PALAVRAS, PALAVRAS, PALAVRAS...

Cissa de Oliveira

para a Rosa Pena

Como pesam sobre os ombros as coisas que o vento não atravessa! Inventadas preocupações? Claro que não! Digo de um peso que se assemelha à poesia quando falta ou da sobra do espaço em que ela não pousou.

Pousarão? Palavras, palavras, palavras... De tantas, se parecem a sardinhas numa lata. Trânsito engarrafado. Vias cruzadas. Tensão que dói nos ombros. Cruz. "Sou poeta, sinto falta de silêncio, fenda que me deixe cara a cara com o pulsar do coração". São palavras de um poema. Escrevi-o num dia desses, de alguma teimosia misturada com subtração de poesia. Por que subtração, perguntaria o leitor atento. É que poesia, quando escrita, vira um tanto de palavras. Palavras poética mas... Palavras.

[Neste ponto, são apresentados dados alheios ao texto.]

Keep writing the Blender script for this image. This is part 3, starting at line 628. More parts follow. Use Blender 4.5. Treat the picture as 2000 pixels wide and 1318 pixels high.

Poesia é água. Palavra é água coada: sempre se perde um bocado. Quando sinto os olhos do meu amado, bebo da poesia que ele nem sabe guardada. Mas se eu digo dessa poesia, ela se desgasta e vai, como a água do riacho lavando as margens por onde a água passa.

Faca de muitos gumes. Que arma é essa que, ironia, se quiséssemos, calava-se? Palavras, penso, são ótimas se não ultrapassam o necessário. Até a pedra, como disse Cândido Rolim, o poeta, mostra apenas um esboço da própria consistência. Não venha a palavra, como diria a minha avó, dizer miolo d’água.

Palavras, ao teu gume a alma não pequena de um poema escrito – água coada! De ti recolho o que se salva: um pouco da oculta voz, a percepção azulada quanto à tinta da esferográfica ou o contorno da tecla que te desenha a alma, só.

Ah como pesam sobre os ombros, as coisas que o vento não atravessa! Quiçá fossem as palavras como o perfume das rosas despetaladas.